• _Material_
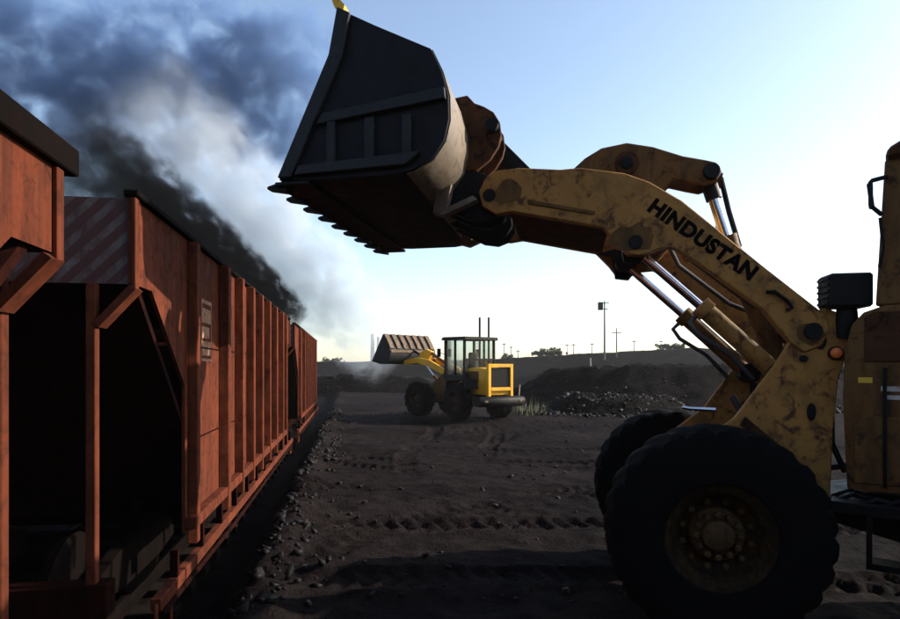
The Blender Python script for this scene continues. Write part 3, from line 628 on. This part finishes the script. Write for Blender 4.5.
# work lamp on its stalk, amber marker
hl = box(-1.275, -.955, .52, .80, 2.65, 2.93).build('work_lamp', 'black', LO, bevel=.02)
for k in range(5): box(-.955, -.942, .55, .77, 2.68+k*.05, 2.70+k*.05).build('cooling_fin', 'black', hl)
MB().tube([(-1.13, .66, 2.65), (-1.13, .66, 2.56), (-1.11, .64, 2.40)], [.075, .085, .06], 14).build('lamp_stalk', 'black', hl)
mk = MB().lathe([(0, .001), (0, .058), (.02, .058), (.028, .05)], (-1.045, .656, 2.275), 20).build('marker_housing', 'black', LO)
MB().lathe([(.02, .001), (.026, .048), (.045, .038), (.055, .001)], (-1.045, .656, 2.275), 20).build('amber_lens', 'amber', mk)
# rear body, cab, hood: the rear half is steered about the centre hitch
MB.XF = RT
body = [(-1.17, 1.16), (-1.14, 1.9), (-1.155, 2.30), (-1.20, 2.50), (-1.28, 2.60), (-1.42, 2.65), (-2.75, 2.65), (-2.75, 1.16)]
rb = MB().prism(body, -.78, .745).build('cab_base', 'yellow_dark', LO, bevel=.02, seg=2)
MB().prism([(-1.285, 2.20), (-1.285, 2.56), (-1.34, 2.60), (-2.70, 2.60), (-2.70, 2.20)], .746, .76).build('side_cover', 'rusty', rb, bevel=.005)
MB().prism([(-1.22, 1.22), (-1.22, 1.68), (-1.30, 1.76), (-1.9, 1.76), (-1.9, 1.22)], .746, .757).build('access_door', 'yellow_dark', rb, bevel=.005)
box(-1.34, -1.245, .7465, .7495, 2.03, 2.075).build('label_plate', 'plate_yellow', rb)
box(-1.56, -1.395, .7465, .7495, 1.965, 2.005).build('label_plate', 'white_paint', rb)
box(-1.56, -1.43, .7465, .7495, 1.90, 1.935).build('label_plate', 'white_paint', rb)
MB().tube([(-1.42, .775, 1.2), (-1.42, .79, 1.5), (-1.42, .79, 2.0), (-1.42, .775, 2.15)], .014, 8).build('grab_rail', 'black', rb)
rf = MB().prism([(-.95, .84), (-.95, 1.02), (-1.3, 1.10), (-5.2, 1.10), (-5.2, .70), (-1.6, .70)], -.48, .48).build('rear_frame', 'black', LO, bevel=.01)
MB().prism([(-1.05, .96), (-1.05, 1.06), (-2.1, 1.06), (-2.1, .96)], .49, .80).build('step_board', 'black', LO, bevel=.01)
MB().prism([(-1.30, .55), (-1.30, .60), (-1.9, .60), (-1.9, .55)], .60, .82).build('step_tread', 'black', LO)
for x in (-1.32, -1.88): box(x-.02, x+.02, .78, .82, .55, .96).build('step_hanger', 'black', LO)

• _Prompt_
Take the listing and print it again exactly, but without any pictures.

• _Solution to the problem_
The Blender Python script for this scene continues. Write part 3, from line 628 on. This part finishes the script. Write for Blender 4.5.
# work lamp on its stalk, amber marker
hl = box(-1.275, -.955, .52, .80, 2.65, 2.93).build('work_lamp', 'black', LO, bevel=.02)
for k in range(5): box(-.955, -.942, .55, .77, 2.68+k*.05, 2.70+k*.05).build('cooling_fin', 'black', hl)
MB().tube([(-1.13, .66, 2.65), (-1.13, .66, 2.56), (-1.11, .64, 2.40)], [.075, .085, .06], 14).build('lamp_stalk', 'black', hl)
mk = MB().lathe([(0, .001), (0, .058), (.02, .058), (.028, .05)], (-1.045, .656, 2.275), 20).build('marker_housing', 'black', LO)
MB().lathe([(.02, .001), (.026, .048), (.045, .038), (.055, .001)], (-1.045, .656, 2.275), 20).build('amber_lens', 'amber', mk)
# rear body, cab, hood: the rear half is steered about the centre hitch
MB.XF = RT
body = [(-1.17, 1.16), (-1.14, 1.9), (-1.155, 2.30), (-1.20, 2.50), (-1.28, 2.60), (-1.42, 2.65), (-2.75, 2.65), (-2.75, 1.16)]
rb = MB().prism(body, -.78, .745).build('cab_base', 'yellow_dark', LO, bevel=.02, seg=2)
MB().prism([(-1.285, 2.20), (-1.285, 2.56), (-1.34, 2.60), (-2.70, 2.60), (-2.70, 2.20)], .746, .76).build('side_cover', 'rusty', rb, bevel=.005)
MB().prism([(-1.22, 1.22), (-1.22, 1.68), (-1.30, 1.76), (-1.9, 1.76), (-1.9, 1.22)], .746, .757).build('access_door', 'yellow_dark', rb, bevel=.005)
box(-1.34, -1.245, .7465, .7495, 2.03, 2.075).build('label_plate', 'plate_yellow', rb)
box(-1.56, -1.395, .7465, .7495, 1.965, 2.005).build('label_plate', 'white_paint', rb)
box(-1.56, -1.43, .7465, .7495, 1.90, 1.935).build('label_plate', 'white_paint', rb)
MB().tube([(-1.42, .775, 1.2), (-1.42, .79, 1.5), (-1.42, .79, 2.0), (-1.42, .775, 2.15)], .014, 8).build('grab_rail', 'black', rb)
rf = MB().prism([(-.95, .84), (-.95, 1.02), (-1.3, 1.10), (-5.2, 1.10), (-5.2, .70), (-1.6, .70)], -.48, .48).build('rear_frame', 'black', LO, bevel=.01)
MB().prism([(-1.05, .96), (-1.05, 1.06), (-2.1, 1.06), (-2.1, .96)], .49, .80).build('step_board', 'black', LO, bevel=.01)
MB().prism([(-1.30, .55), (-1.30, .60), (-1.9, .60), (-1.9, .55)], .60, .82).build('step_tread', 'black', LO)
for x in (-1.32, -1.88): box(x-.02, x+.02, .78, .82, .55, .96).build('step_hanger', 'black', LO)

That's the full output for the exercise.